Walking back into the kitchen, she went around the table to the chair where Pip was sitting. She does this frequently during mealtimes. Usually she just wants to say hello or see what Pip is doing up close for a moment. This time, however, she walked over, looked straight into Pip’s eyes, and let out the screech again. This caught all of us off guard and sent Pip into a whole new round of convulsions that were capped off with him wailing, “Why? Why? Why did she do that? Why?” I finally hustled over and carried her once again out of the kitchen.

After Pip had settled down again, Polly and I came back into the kitchen to try and finish off our meal. Polly had different ideas. She walked right back to the same spot from which I had whisked her away a few minutes before.
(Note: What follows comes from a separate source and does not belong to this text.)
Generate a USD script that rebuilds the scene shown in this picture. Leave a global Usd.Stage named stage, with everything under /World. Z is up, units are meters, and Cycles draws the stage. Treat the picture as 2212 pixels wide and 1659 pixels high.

I didn’t move to stop her because I couldn’t imagine that she would do the same thing again. It was such a brazenly deliberate move that I didn’t think she was capable of it. And yet, there I went hauling her a third time out into the living room while Pip shed still more tears. With this, we mercifully brought an end to dinner for the night.

Ava took Pip on to her lap and tried to explain to him what was going on. She told him that Polly was tired and was using her ‘wild animal noise’ to get a reaction out of him. Its tough to know exactly what Pip understood but as we talked it through several more times, he was able to calm down. Also, as we repeated this explanation over and over, the ‘wild animal noise’ morphed into the ‘wild beast noise’ and then finally into the ‘call of the wildebeest.’

This last phrase, ‘the call of the wildebeest,’ seems to have tickled his funny bone, and in doing so may have finally enabled him to fit Polly’s screech into a fixed locus of meaning. Because today at lunch when Polly broke out the screech once again, I asked Pip, “Is that a wildebeest I hear?” and he responded with a smile and a short laugh. No tears, no nervousness. Just a confident nod of bemused acknowledgement. Polly, ever watchful, decided to try banging the table with her sippy cup instead.